In late May 2022, three months after Russia launched its ongoing full-scale aggression against Ukraine, Telegram channels and media outlets close to the Russian government published a video of a man claiming to be Stephen James Hubbard, who said then that he and his partner had moved to the town of Izyum in the Kharkiv region, where he witnessed Ukrainian armed forces "shelling Izyum for propaganda purposes and to create panic among local residents."

It was not clear in what circumstances and where the video was taken, but a woman with the Facebook profile of Trisha Hubbard Fox said in a May 27 post that her brother, Stephen James Hubbard, was "kidnapped in Ukraine nearly three years ago" and that there were two videos of him bound and being beaten by "Russian Chechen rebel soldiers."
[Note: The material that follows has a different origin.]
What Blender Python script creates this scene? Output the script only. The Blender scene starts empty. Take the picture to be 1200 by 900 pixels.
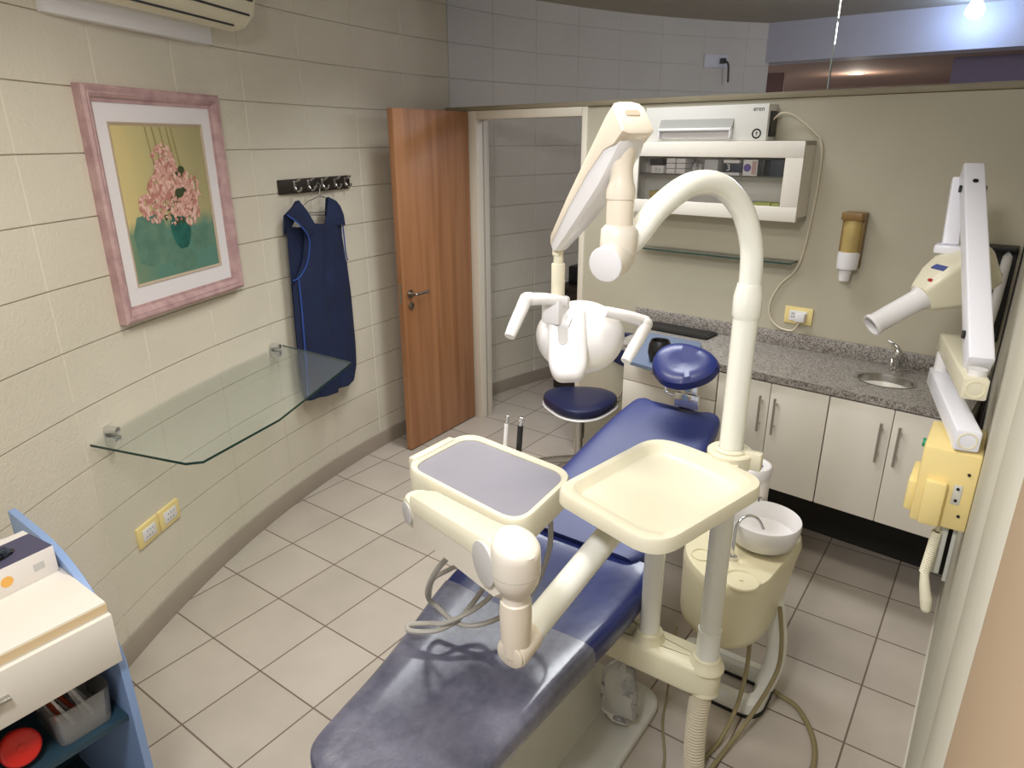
import bpy, bmesh, math, random
from math import sin, cos, pi, radians, sqrt, atan2
from mathutils import Vector, Matrix
random.seed(7)
SC = bpy.context.scene
COL = SC.collection
V = Vector

# ------------------------------------------------------------------ materials
def lin(c):
    return tuple((x / 255 / 12.92) if x / 255 <= .04045 else ((x / 255 + .055) / 1.055) ** 2.4 for x in c) + (1,)

def mat(name, rgb, rough=.5, metal=0., var=0., scale=8., bump=0., bscale=60., coat=0., spec=.5, rgb2=None, wear=None):
    m = bpy.data.materials.new(name); m.use_nodes = True
    nt = m.node_tree; b = nt.nodes['Principled BSDF']
    b.inputs['Roughness'].default_value = rough
    b.inputs['Metallic'].default_value = metal
    b.inputs['Specular IOR Level'].default_value = spec
    b.inputs['Coat Weight'].default_value = coat
    b.inputs['Coat Roughness'].default_value = .08
    tc = nt.nodes.new('ShaderNodeTexCoord')
    c1 = lin(rgb)
    if var > 0 or rgb2:
        n = nt.nodes.new('ShaderNodeTexNoise'); n.inputs['Scale'].default_value = scale; n.inputs['Detail'].default_value = 6
        nt.links.new(tc.outputs['Object'], n.inputs['Vector'])
        r = nt.nodes.new('ShaderNodeValToRGB')
        r.color_ramp.elements[0].position = .35; r.color_ramp.elements[1].position = .68
        c2 = lin(rgb2) if rgb2 else tuple(min(1, x * (1 - var)) for x in c1[:3]) + (1,)
        r.color_ramp.elements[0].color = c1; r.color_ramp.elements[1].color = c2
        nt.links.new(n.outputs['Fac'], r.inputs['Fac']); nt.links.new(r.outputs['Color'], b.inputs['Base Color'])
    else:
        b.inputs['Base Color'].default_value = c1
    if bump > 0:
        n2 = nt.nodes.new('ShaderNodeTexNoise'); n2.inputs['Scale'].default_value = bscale; n2.inputs['Detail'].default_value = 4
        nt.links.new(tc.outputs['Object'], n2.inputs['Vector'])
        bp = nt.nodes.new('ShaderNodeBump'); bp.inputs['Strength'].default_value = bump; bp.inputs['Distance'].default_value = .01
        nt.links.new(n2.outputs['Fac'], bp.inputs['Height']); nt.links.new(bp.outputs['Normal'], b.inputs['Normal'])
    return m

def glassmat(name, tint, refl=.06, alpha=.12):
    """thin sheet glass: mostly see-through, a little tint, fresnel gloss"""
    m = bpy.data.materials.new(name); m.use_nodes = True
    nt = m.node_tree; nt.nodes.clear()
    o = nt.nodes.new('ShaderNodeOutputMaterial')
    t = nt.nodes.new('ShaderNodeBsdfTransparent'); t.inputs['Color'].default_value = tint
    d = nt.nodes.new('ShaderNodeBsdfDiffuse'); d.inputs['Color'].default_value = tint
    mx0 = nt.nodes.new('ShaderNodeMixShader'); mx0.inputs['Fac'].default_value = alpha
    g = nt.nodes.new('ShaderNodeBsdfGlossy'); g.inputs['Roughness'].default_value = .02
    fr = nt.nodes.new('ShaderNodeFresnel'); fr.inputs['IOR'].default_value = 1.25
    mx = nt.nodes.new('ShaderNodeMixShader')
    nt.links.new(t.outputs[0], mx0.inputs[1]); nt.links.new(d.outputs[0], mx0.inputs[2])
    nt.links.new(fr.outputs[0], mx.inputs['Fac'])
    nt.links.new(mx0.outputs[0], mx.inputs[1]); nt.links.new(g.outputs[0], mx.inputs[2])
    nt.links.new(mx.outputs[0], o.inputs['Surface'])
    return m

def emit(name, rgb, s):
    m = bpy.data.materials.new(name); m.use_nodes = True
    b = m.node_tree.nodes['Principled BSDF']
    b.inputs['Base Color'].default_value = lin(rgb)
    b.inputs['Emission Color'].default_value = lin(rgb); b.inputs['Emission Strength'].default_value = s
    return m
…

Moscow has been accused of targeting U.S. citizens by detaining them on trumped-up charges to later use as bargaining chips in talks to bring back Russians convicted of crimes in the United States and other Western nations.

Several U.S. citizens remain behind bars in Russia after a prisoner swap on August 1 involving 16 people that Moscow agreed to free in exchange for eight Russians convicted of crimes and serving prison terms in the United States and Europe.

U.S. citizens RFE/RL journalist Alsu Kurmasheva, Wall Street Journal reporter Evan Gershkovich, and former U.S. Marine Paul Whelan were among those released by Russia.